By Megan Gleason, Albuquerque Journal
Upon first glance, it looked almost like a small pool of water. But the liquid puddle in the heart of New Mexico’s most prolific oil basin was indeed fossil fuel that overflowed from a long-since abandoned tankard.
Now, almost exactly four years after the New Mexico State Land Office began a legal battle against the well operator seeking compensation for the contamination, the state has won $7.5 million from the company responsible for the mess.
It’s the largest single judgment the State Land Office has been awarded since its Accountability and Enforcement program, aimed at holding operators responsible for damage left on state land, was launched in 2020.
“Companies are starting to understand that if you do business on state lands in New Mexico, we’re going to make you follow the rules,” Public Lands Commissioner Stephanie Garcia Richard said in a statement.
On Sept. 10, a Santa Fe judge in the 1st Judicial District Court ordered the Texas-based Smith & Marrs, the former operator of multiple wells on state land, to pay $7.49 million in damages to the State Land Office.
The Journal toured one of Smith & Marrs’ abandoned oil well sites in May. Huge oil storage tanks stood unused on the site, and multiple uncovered tanks had oil overlapping onto the ground, causing environmental and groundwater concerns for State Land Office officials.
An environmental engineer estimated cleanup costs, including plugging five abandoned wells and removing leaking oil tanks and abandoned infrastructure, would range from $5.8 million to $9.6 million, so the court set the damages at about the midpoint of the estimate, according to the court’s final order.
The $7.5 million in damages runs at an interest rate of 15% per year, higher than usual because of “tortious conduct,” according to the final order.
Getting to this point
The state discovered in 2016 Smith & Marrs had stopped producing oil and gas on its public land leases, according to the original complaint the State Land Office filed with the 1st Judicial District Court in September 2020.
The company’s leases ultimately expired, and despite the State Land Office reinstating two of them in 2018, Smith & Marrs again stopped producing on the sites and paying the land office its dues.
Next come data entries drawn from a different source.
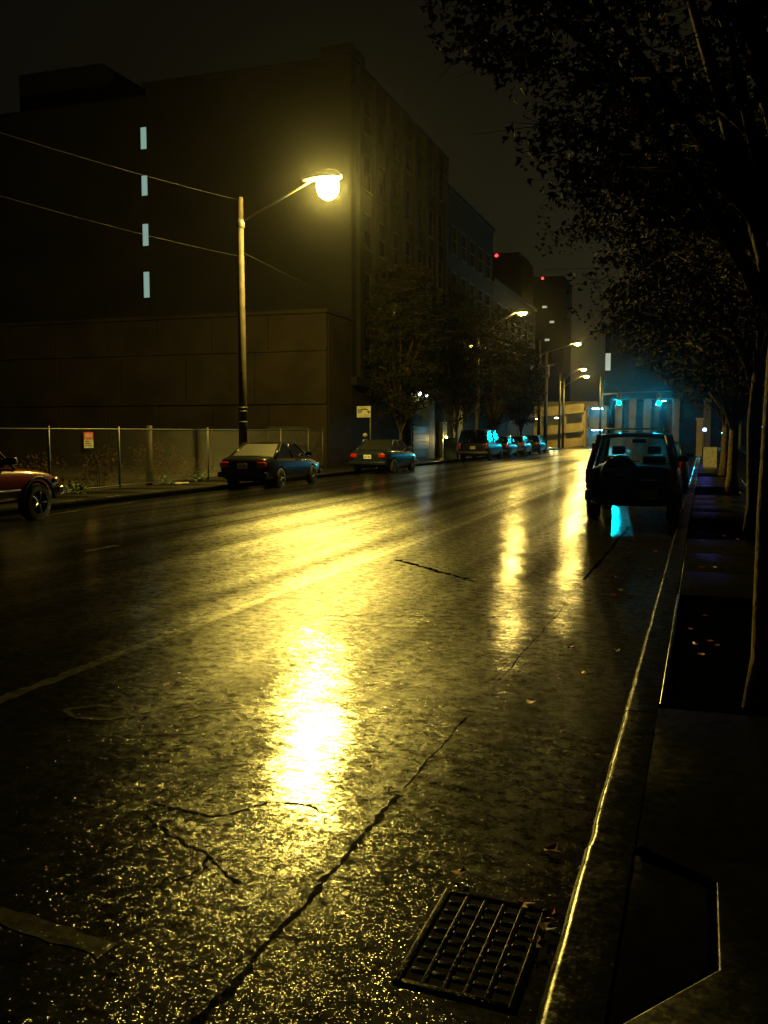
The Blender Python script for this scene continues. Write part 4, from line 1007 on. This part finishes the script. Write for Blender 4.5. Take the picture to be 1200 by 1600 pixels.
def make_truck(paint):
    t = empty('pickup_truck')
    W = [(-.76, -1.5, .36), (.76, -1.5, .36), (-.76, 1.52, .36), (.76, 1.52, .36)]
    st = [(-2.5, .5, 1.0, .82), (-2.46, .42, 1.06, .86), (-1.6, .38, 1.07, .88), (-.6, .36, 1.06, .88), (.4, .35, 1.06, .88), (.85, .35, 1.05, .875), (1.3, .36, 1.03, .86), (1.8, .38, .98, .83), (2.15, .42, .90, .78), (2.28, .48, .80, .70)]
    link('body', body_mesh(st, W, .36, paint), t)
    greenhouse(t, (.98, -.75, .35, -.60, .78, .64, 1.05, 1.66), paint, GLASS_C, split=.30)
    for x, y, z in W: wheel(t, x, y, .36, .24)
    for s_ in (-1, 1):
        MB().box(min(s_ * .80, s_ * .88), max(s_ * .80, s_ * .88), -2.52, -2.44, .70, 1.0).build('tail_light', TAIL, t, True, .02)
        MB().box(min(s_ * .46, s_ * .74), max(s_ * .46, s_ * .74), 2.14, 2.285, .68, .82).build('headlight', CLEAR, t, True, .03)
        MB().box(min(s_ * .70, s_ * .80), max(s_ * .70, s_ * .80), 2.05, 2.20, .70, .80).build('indicator_lens', AMBER, t, True, .02)
        MB().box(min(s_ * .874, s_ * .90), max(s_ * .874, s_ * .90), -.5, -.32, .90, .935).build('door_handle', CHROME, t, True, .008)
        MB().box(min(s_ * .872, s_ * .892), max(s_ * .872, s_ * .892), -2.2, 1.0, .60, .635).build('side_moulding', BLACKP, t, True, .006)
        v = MB(); n = 13
        for rr, xo in ((.40, .86), (.46, .895), (.47, .86)):
            for j in range(n):
                a = math.pi * j / (n - 1); v.v.append((s_ * xo, 1.52 + math.cos(a) * rr, .40 + math.sin(a) * rr))
        for k in range(2):
            for j in range(n - 1): v.f.append((k * n + j, k * n + j + 1, (k + 1) * n + j + 1, (k + 1) * n + j))
        v.build('fender_flare', BLACKP, t, True)
    mirror(t, .80, .78, 1.10, BLACKP)
    MB().box(-.82, .82, 2.16, 2.38, .46, .64).build('front_bumper', CHROME, t, True, .05)
    MB().box(-.84, .84, -2.62, -2.46, .46, .62).build('rear_bumper', CHROME, t, True, .04)
    g_ = MB().box(-.42, .42, 2.22, 2.30, .68, .84).build('grille', BLACKP, t, True, .02)
    return t
def put(t, x, y, label, cat, group, rot=0.0):
    t.location = (x, y, rz(x) + .006); t.rotation_euler = (0, 0, R(rot)); tag(t, label, cat, group)
GL_, GR_ = 'cars parked along the left kerb', 'cars parked along the right kerb'
sedan = make_sedan(CAR_BLACK); put(sedan, -12.98, 27.25, 'dark sedan with dewy rear window parked in front of the lamp pole', 'car', GL_, 1.5)
c2 = copy_tree_mats(sedan, {CAR_BLACK: CAR_NAVY}); put(c2, -12.92, 38.2, 'second dark sedan from the left, red tail lights below the street sign', 'car', GL_, 0)
van = make_van(CAR_BLACK); put(van, -12.95, 56.9, 'tall black van parked beyond the lit entrance', 'van', GL_)
hb = make_hatch(CAR_GREEN); put(hb, -12.9, 62.9, 'small car parked directly in front of the black van', 'car', GL_)
hb2 = copy_tree_mats(hb, {CAR_GREEN: CAR_GREY}); put(hb2, -12.9, 68.4, 'middle one of the three small cars beyond the black van', 'car', GL_)
hb3 = copy_tree_mats(hb, {CAR_GREEN: CAR_NAVY}); put(hb3, -12.85, 74.8, 'last small car of the left row beside the utility pole', 'car', GL_)
suv = make_suv(CAR_BLACK, True, True, GLASS_C); put(suv, -1.27, 20.05, 'black four wheel drive with covered spare wheel parked by the right kerb', 'car', GR_)
suv2 = make_hatch(CAR_NAVY); put(suv2, -1.22, 28.6, 'dark car parked ahead of the black four wheel drive', 'car', GR_)
tr = make_truck(CAR_RED); put(tr, -12.9, 13.35, 'red pickup truck cut off by the left edge of the picture', 'truck', GL_)

for t_, part, gm in ((suv, 'windshield', GLASS_DEW), (sedan, 'rear_window', GLASS_DEWB), (c2, 'rear_window', GLASS_DEWB), (suv2, 'rear_window', GLASS_DEW), (suv2, 'windshield', GLASS_DEW)):
    for ch in t_.children:
        if ch.name.startswith(part): ch.data = ch.data.copy(); ch.data.materials[0] = gm
# ------------------------------------------------------------------ small street things
cab = tag(empty('utility_cabinet', (-14.55, 55.6, ZP)), 'dark grey utility cabinet on the left pavement behind the van', 'cabinet')
MB().box(-.42, .42, -.35, .35, .0, 1.22).build('case', BOXM, cab, bevel=.03)
MB().box(-.46, .46, -.39, .39, 1.22, 1.28).build('lid', BOXM, cab, bevel=.02)
MB().box(-.36, .36, -.372, -.352, .1, 1.1).build('door', BOXM, cab, bevel=.006)
MB().box(.26, .30, -.40, -.373, .55, .72).build('handle', STEEL, cab)
def bulkhead(x, y, z, em, label, r=.13, nrm='x'):
    t = tag(empty('wall_lamp', (x, y, z)), label, 'wall lamp')
    MB().box(-.06, 0, -.16, .16, -.14, .14).build('back_plate', STEEL_D, t)
    MB().lathe([(r, 0), (r * .95, .05), (r * .7, .10), (r * .3, .13), (.003, .135)], 14, 'x').build('globe', em, t, True)
    MB().box(0, .17, -.17, .17, .13, .16).build('hood', STEEL_D, t)
bulkhead(-15.70, 58.6, 1.28, E_WARM, 'warm glowing wall lamp beside the lit entrance', .17)
MB().box(-16.06, -15.76, 58.2, 59.0, ZP, 2.0)
wp = tag(MB().box(-16.055, -15.765, 58.1, 59.1, ZP, 2.4).build('entrance_pier', GREENW, None, bevel=.01), 'short painted wall pier carrying the warm wall lamp', 'pier')
bulkhead(-15.84, 53.0, 3.98, E_PALE, 'small yellowish lamp above the lit entrance', .10)
bulkhead(-15.84, 54.4, 3.92, E_WHITE, 'small bluish white lamp above the lit entrance', .12)
# blue lamp posts on the right pavement
def blue_post(x, y, z, label, r=.10):
    t = tag(empty('blue_lamp_post', (x, y, ZP)), label, 'lamp post', 'blue lamps on the right pavement')
    MB().tube([(0, 0, 0), (0, 0, z - ZP - r)], .045, 8).build('post', STEEL_D, t, True)
    MB().lathe([(.003, -r), (r * .7, -r * .7), (r, 0), (r * .7, r * .7), (.003, r)], 14, 'z', (0, 0, z - ZP)).build('globe', E_BLUE, t, True)
    MB().lathe([(.05, -r - .04), (r * .8, -r * .75), (r * .75, -r * .55)], 12, 'z', (0, 0, z - ZP)).build('collar', STEEL_D, t, True)
blue_post(.03, 52.0, 1.86, 'slim post with a glowing blue lamp beyond the parked cars on the right')
blue_post(2.15, 38.5, 1.95, 'slim post with a glowing blue lamp seen past the nearest tree trunk', .07)
sb = tag(empty('sandwich_board', (.30, 46, ZP)), 'pale folding sign board standing on the right pavement', 'sign board')
for s_ in (-1, 1):
    o = MB().box(-.30, .30, -.015, .015, 0, .95).build('board', SIGNW, sb, bevel=.006); o.rotation_euler = (R(14) * s_, 0, 0); o.location = (0, s_ * .24, 0)
cp = tag(empty('lit_gate_column', (-.42 + .15, 66, ZP)), 'yellow lit stone post beside the far right kerb', 'post')
MB().box(-.2, .2, -.2, .2, 0, 2.4).build('shaft', CREAM, cp, bevel=.02); MB().box(-.26, .26, -.26, .26, 2.4, 2.55).build('cap', CREAM, cp, bevel=.02)

# ------------------------------------------------------------------ misty air
hz = MB().box(-430, 430, -65, 785, -1.1, 75).build('haze', GRAVEL)
m = bpy.data.materials.new('mist'); m.use_nodes = True; m.cycles.volume_sampling = 'EQUIANGULAR'; m.cycles.homogeneous_volume = True; n = m.node_tree.nodes; n.clear()
pvn = n.new('ShaderNodeVolumePrincipled'); pvn.inputs['Color'].default_value = (.92, .93, .95, 1); pvn.inputs['Density'].default_value = HAZE; pvn.inputs['Anisotropy'].default_value = 0.968
o_ = n.new('ShaderNodeOutputMaterial'); m.node_tree.links.new(pvn.outputs[0], o_.inputs['Volume'])
hz.data.materials.clear(); hz.data.materials.append(m); hz['kind'] = 'stuff'; hz['label'] = 'thin wet night mist filling the street air'; hz['category'] = 'haze'
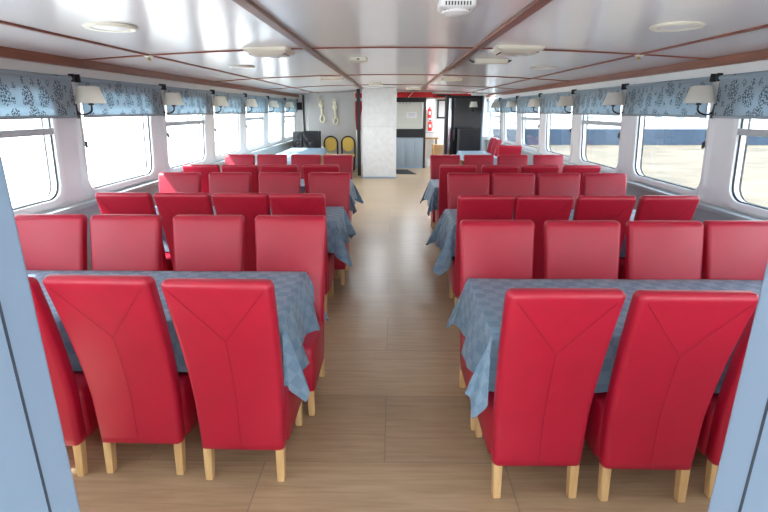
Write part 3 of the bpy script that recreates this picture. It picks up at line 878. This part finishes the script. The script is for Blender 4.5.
# ------------------------------------------------------------------ outside
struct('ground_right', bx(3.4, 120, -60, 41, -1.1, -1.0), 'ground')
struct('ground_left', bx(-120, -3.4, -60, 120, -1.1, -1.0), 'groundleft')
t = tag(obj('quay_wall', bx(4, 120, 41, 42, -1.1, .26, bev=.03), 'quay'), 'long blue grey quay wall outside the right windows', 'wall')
t = thing('guard_rail', 'white railing on the quay wall outside the right windows', 'railing', (4, 41.4, .26))
for i, z in enumerate((.35, .72, 1.05)):
    bm = BM(); tube(bm, [(0, 0, z), (116, 0, z)], .05, 8); obj('rail', bm, 'rail', t)
for i in range(24):
    bm = BM(); tube(bm, [(1+i*3.0, 0, 0), (1+i*3.0, 0, 1.05)], .05, 8); obj('rail_post', bm, 'rail', t)
for i, (x, y, w, d_, h_, lab) in enumerate([(9, 95, 26, 12, 7, 'long low pale building far outside the right windows, nearest the bow'),
        (48, 90, 30, 12, 10, 'tall pale building far outside the right windows'), (92, 85, 30, 12, 8, 'pale flat roofed building far outside at the right edge')]):
    t = thing('building', lab, 'building', (x, y, -1), 0, 'pale buildings beyond the quay')
    obj('facade', bx(-w/2, w/2, 0, d_, 0, h_), 'building', t, smooth=False)
    obj('roof', bx(-w/2-.3, w/2+.3, -.3, d_+.3, h_, h_+.4), 'rail', t, smooth=False)
    for k in range(int(w/4)):
        for fl in range(int(h_/3.2)):
            xx = -w/2+2+k*4; obj('window', bx(xx-.7, xx+.7, -.05, .02, 1.2+3.1*fl, 2.7+3.1*fl), 'pane', t, smooth=False)
struct('ground_far', bx(-120, 120, 42, 160, -1.1, -.9), 'groundleft')

# ------------------------------------------------------------------ light
W = bpy.data.worlds.new('World'); SC.world = W; W.use_nodes = True
nt = W.node_tree; bg = nt.nodes['Background']
tc = nt.nodes.new('ShaderNodeTexCoord'); sp = nt.nodes.new('ShaderNodeSeparateXYZ'); nt.links.new(tc.outputs['Generated'], sp.inputs[0])
rp = nt.nodes.new('ShaderNodeValToRGB'); nt.links.new(sp.outputs['Z'], rp.inputs['Fac'])
rp.color_ramp.elements[0].position = 0; rp.color_ramp.elements[0].color = (1.0, 1.0, 1.0, 1)
rp.color_ramp.elements[1].position = .7; rp.color_ramp.elements[1].color = (.62, .80, 1.0, 1)
nt.links.new(rp.outputs['Color'], bg.inputs['Color']); bg.inputs['Strength'].default_value = 1.6
sun = bpy.data.objects.new('sun', bpy.data.lights.new('sun', 'SUN')); COL.objects.link(sun)
sun.data.energy = 4.5; sun.data.angle = math.radians(1.5); sun.data.color = (1, .95, .88)
dirv = Vector((.68, .28, -.92)).normalized()
sun.rotation_euler = dirv.to_track_quat('-Z', 'Y').to_euler()
for s in (-1, 1):                              # sampling portals in the window openings (they emit nothing of their own)
    for i in range(len(GAP)-1):
        a = bpy.data.lights.new('window_portal', 'AREA'); a.shape = 'RECTANGLE'
        a.size = 1.0; a.size_y = GAP[i+1]-GAP[i]-.4; a.cycles.is_portal = True
        o = bpy.data.objects.new('window_portal', a); COL.objects.link(o)
        o.location = (s*3.12, (GAP[i]+GAP[i+1])/2-.15, 1.45); o.rotation_euler = (0, s*PI/2, 0)

SC.view_settings.view_transform = 'Standard'; SC.view_settings.look = 'None'
SC.view_settings.gamma = 1; SC.view_settings.use_curve_mapping = False
SC.view_settings.exposure = 2.12
SC.cycles.use_denoising = True
SC.cycles.max_bounces = 10; SC.cycles.diffuse_bounces = 6; SC.cycles.transparent_max_bounces = 16
SC.cycles.sample_clamp_indirect = 8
And, Smith & Marrs didn’t adhere to environmental cleanup rules also required by the State Land Office in its lease and settlement agreements, leaving old infrastructure, oil tanks and oil spills on its former sites.
The State Land Office in 2020 filed a complaint with eight counts against Smith & Marrs: trespass, waste and negligence; common-law trespass and waste; conversion (of minerals on state land); unjust enrichment; accounting; restitution of possession; permanent injunction; and breach of contract.
The agency had multiple requests for relief, including compensatory damages and an injunction prohibiting Smith & Marrs from occupying or using state land, except to reclaim and remediate its abandoned sites.
Ernest Padilla with Padilla Law Firm formerly represented Smith & Marrs, but filed to withdraw from the case in July due to becoming “increasingly frustrated with the clients’ inability to properly defend this action.”
The court in July ordered Smith & Marrs to pay a $150,000 bond, which the company didn’t do. Smith & Marrs also failed to retain an expert for an evidentiary presentation.
The Journal left a message at Padilla’s law office but never heard back. Smith & Marrs has been unrepresented since the judge approved Padilla’s withdrawal in August.
The State Land Office has filed about 30 lawsuits so far aiming for cleanup measures on abandoned sites, with most ending in settlement but four resulting in significant monetary judgments, according to the agency.
“New Mexico’s taxpayers should not be on the hook for contamination caused by oil and gas companies, period,” Garcia Richard said.